Conservation & Science

Bags on the Ballot: Vote YES on 67, NO on 65

This November, California will have 18 statewide propositions on the ballot. That’s a lot. Two of them, Proposition 65 and Proposition 67, deal with single-use plastic bags. Naturally, that’s confusing voters—and confusion is just what the plastics industry wants.

Plastic bags are a significant source of ocean plastic pollution. Photo by NOAA

Here’s a little background. In 2014, California legislators passed a bill (SB 270) to ban single-use carryout plastic bags in grocery and other retail stores. Gov. Jerry Brown signed the bill into law, and it should have gone into effect on July 1, 2015. Instead, out-of-state plastic bag manufacturers blocked implementation—spending millions of dollars to gather signatures and force it to a public vote.

As part of that law, stores can charge customers who don’t bring their own bags a minimum of 10 cents for recycled paper, compostable or reusable alternatives. The law also allocates $2 million to support jobs making eco-friendly bags.

So, what’s the difference between the two propositions? Here are a few tips to help sort it out.

Proposition 67

Monterey Bay Aquarium urges a YES vote on Proposition 67, the last measure on a long ballot. Why?

Proposition 67 is a referendum that requires voters to affirm, “Yes, we uphold the law to ban single-use carryout plastic bags statewide.” Doing so would help reduce one source of ocean plastic pollution, which is a major threat to ocean ecosystems, has serious impacts on marine wildlife, and even poses a risk to human health.

Julie Packard sports a reusable shopping bag.

Aquarium Executive Director Julie Packard is one of the authors of the Yes on 67 argument in the official Voter Information Guide. “Plastic bags harm wildlife every day,” she writes. “Sea turtles, sea otters, seals, fish and birds are tangled by plastic bags; some mistake bags for food, fill their stomachs with plastics and die of starvation. YES on 67 is a common-sense solution to reduce plastic in our ocean, lakes and streams, and protect wildlife.”

Plastic bags trash our communities. They’re expensive to clean up and difficult to recycle. Considering the many negative impacts of plastic bags, California enacted the first statewide ban in the U.S.

With voter support to uphold the ban, California has an opportunity to lead the nation. One day, the U.S. might even follow in the steps of countries like Ireland, France and Rwanda, which have banned plastic bags nationwide.

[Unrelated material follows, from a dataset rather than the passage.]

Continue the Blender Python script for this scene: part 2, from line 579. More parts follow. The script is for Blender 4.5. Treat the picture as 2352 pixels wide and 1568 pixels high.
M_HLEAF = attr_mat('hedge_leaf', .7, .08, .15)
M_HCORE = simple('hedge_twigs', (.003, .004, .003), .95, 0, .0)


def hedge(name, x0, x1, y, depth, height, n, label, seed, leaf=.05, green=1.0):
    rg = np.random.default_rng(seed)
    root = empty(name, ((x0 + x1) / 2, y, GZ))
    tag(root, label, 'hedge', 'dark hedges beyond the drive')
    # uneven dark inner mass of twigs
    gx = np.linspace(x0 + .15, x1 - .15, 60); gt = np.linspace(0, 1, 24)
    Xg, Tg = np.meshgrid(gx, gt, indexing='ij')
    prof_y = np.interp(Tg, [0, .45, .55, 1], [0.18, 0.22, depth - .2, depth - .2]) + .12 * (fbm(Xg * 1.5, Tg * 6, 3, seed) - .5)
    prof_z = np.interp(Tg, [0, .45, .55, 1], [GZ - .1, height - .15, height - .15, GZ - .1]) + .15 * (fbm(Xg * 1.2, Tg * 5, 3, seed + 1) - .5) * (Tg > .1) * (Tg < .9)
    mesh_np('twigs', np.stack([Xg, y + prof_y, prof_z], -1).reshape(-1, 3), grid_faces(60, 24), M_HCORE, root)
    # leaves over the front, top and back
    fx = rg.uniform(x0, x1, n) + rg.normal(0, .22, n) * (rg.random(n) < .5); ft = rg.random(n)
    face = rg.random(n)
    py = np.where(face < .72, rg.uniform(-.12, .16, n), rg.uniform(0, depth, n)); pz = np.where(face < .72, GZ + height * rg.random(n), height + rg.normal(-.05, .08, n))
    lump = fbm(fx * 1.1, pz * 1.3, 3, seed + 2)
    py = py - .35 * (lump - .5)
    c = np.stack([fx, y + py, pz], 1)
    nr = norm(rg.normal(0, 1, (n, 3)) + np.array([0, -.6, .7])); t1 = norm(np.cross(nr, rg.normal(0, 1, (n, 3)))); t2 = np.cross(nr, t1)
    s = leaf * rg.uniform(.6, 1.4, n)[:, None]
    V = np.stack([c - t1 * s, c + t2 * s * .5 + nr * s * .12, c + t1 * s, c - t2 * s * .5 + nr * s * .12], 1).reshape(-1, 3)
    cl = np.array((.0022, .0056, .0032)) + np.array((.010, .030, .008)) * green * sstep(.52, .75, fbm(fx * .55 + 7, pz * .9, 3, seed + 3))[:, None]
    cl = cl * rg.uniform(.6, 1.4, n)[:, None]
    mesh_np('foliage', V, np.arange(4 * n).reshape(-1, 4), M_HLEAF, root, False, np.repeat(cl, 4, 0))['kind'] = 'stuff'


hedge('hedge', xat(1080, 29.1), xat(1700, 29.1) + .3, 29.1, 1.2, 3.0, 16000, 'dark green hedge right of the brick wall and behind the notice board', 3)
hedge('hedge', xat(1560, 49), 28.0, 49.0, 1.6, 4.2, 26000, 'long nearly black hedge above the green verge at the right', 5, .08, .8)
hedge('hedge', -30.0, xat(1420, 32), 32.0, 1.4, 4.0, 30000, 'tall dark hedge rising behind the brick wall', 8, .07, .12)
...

Let’s not take a step backward.

To date, more than 150 California cities and counties are covered by local bag bans. But it is important for even those residents to vote Yes on Proposition 67 to implement a ban throughout California.

Pins supporting the ban of plastic bags and voting Yes on Prop 67.

Environmental groups, California grocers, state officials, philanthropists, and countless others are committed to the statewide ban and working hard for a Yes on Proposition 67.

Remember, Proposition 67 is the last state initiative on the ballot. Join us, and save the YES for last! Polling shows that we can win if you vote—and every individual can make a difference. Vote YES on Proposition 67.

Proposition 65

Monterey Bay Aquarium urges California voters to vote NO on Propositions 65.

This second ballot measure related to carryout plastic bags is the so-called “Environmental Fee Protection Act.” It would require fees paid by shoppers for alternative bags to be deposited into a state “environmental fund” that has yet to be established.

It is a deceptive measure placed on the ballot by the same out-of-state plastic bag manufacturers that forced SB 270 to a referendum. Their intent is to confuse voters. If Proposition 65 receives more “yes” votes than Proposition 67, it could further delay the statewide ban on single-use carryout plastic bags.

The plastics industry has already delayed our statewide plastic bag ban by 16 months. A NO on Proposition 65 would allow SB 270 to go into immediate effect. It would also ensure more consistency from city to city and county to county.

Plastic bag manufacturers, collectively through the American Progressive Bag Alliance, are outspending its opponents almost 2-to-1. It’s an investment to protect their profits, not our environment or our communities.

We believe it’s critical for Californians to win this ballot battle. Eliminating carry-out plastic bags statewide is an important step toward a plastic-free ocean.

Vote YES on Proposition 67, the last one on the ballot. And vote NO on Proposition 65.